Aggressively Defending My Clients Since 1990


On Behalf of | Apr 20, 2021 | Firm News

Recently a prospective client rather forcibly insisted that I needed to file a motion to get her case dismissed because when she was arrested the police never told her why she was being arrested.

She did not really appreciate my answer since after I answered she hung up on me.

I explained to her that legally (not morally or ethically which is separate from legality) the fact that the cops never told her why she was being arrested did not matter.  “While it is assuredly good police practice to inform a person of the reason for his arrest at the time he is taken into custody, [the Supreme Court] have never held that to be constitutionally required.”  Devenpeck v. Alford, 543 U.S. 146, 155 (2004).

In Devenpeck, the Court rejected a requirement that probable cause for an arrest must be measured by reference to the offense that the officer named at the time of arrest. Such a rule was improper because it hinged on the subjective belief of the officer, and because it would have “perverse” consequences:

the predictable consequence of a rule limiting the probable-cause inquiry to offenses closely related to (and supported by the same facts as) those identified by the arresting officer is not, as respondent contends, that officers will cease making sham arrests on the hope that such arrests will later be validated, but rather that officers will cease providing reasons for arrest. And even if this option were to be foreclosed by adoption of a statutory or constitutional requirement, officers would simply give every reason for which probable cause could conceivably exist.  Id.

In theory, the police do not decide if there was probable cause for charges to be issued.  That determination is made by the prosecutor.  Notice to a defendant of those charges is given at a probable cause hearing, ordinarily within 48 hours of their arrest. See County of Riverside v. McLaughlin, 500 U.S. 44 (1991); Gerstein v. Pugh, 420 U.S. 103, 105(1975).  However, the Wisconsin court has left the 48 hour rule largely a toothless tiger.  State v.
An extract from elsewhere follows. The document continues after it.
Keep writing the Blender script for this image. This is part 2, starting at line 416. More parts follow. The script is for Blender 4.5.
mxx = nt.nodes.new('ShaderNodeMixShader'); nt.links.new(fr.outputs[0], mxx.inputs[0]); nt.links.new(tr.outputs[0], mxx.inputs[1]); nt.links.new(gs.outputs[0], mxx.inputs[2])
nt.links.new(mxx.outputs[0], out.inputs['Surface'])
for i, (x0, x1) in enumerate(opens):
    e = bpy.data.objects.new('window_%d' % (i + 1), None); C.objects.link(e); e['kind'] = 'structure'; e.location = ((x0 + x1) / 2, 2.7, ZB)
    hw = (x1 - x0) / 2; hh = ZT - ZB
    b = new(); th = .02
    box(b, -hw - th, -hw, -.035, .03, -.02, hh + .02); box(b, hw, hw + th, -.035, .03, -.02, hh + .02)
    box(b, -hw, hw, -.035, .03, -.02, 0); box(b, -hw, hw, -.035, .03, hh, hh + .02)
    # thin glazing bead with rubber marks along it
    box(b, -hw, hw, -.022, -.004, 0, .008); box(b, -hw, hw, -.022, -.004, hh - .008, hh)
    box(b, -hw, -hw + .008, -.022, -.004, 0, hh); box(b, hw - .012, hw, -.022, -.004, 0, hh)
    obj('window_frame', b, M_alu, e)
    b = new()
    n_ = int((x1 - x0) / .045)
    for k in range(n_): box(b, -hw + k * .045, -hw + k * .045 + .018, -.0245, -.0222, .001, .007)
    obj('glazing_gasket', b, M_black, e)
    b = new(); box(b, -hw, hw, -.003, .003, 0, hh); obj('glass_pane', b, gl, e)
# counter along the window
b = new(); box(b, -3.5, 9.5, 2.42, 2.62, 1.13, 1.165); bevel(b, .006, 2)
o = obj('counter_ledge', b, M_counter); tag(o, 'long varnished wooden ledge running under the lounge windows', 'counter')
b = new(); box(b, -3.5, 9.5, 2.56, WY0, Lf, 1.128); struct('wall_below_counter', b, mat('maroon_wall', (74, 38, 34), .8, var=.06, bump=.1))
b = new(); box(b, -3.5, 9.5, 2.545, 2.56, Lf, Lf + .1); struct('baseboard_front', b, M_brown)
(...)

Koch, 175 Wis. 2d 684, 499 N.W.2d 152(1993) (shifting the burden to the arrested individual to prove that probable cause determination was delayed unreasonably).

Also it might be helpful to point out a similarly widespread but mistaken belief that officers must read arrestees their Miranda rights. There is no right to be read Miranda rights on arrest. Miranda merely impacts what statements are admissible in response to police questioning of a person in custody after arrest or its functional equivalent. If the police do not want to question the person, they are free not to read the suspect Miranda rights. See generally Chavez v. Martinez, 538 U.S. 760 (2003).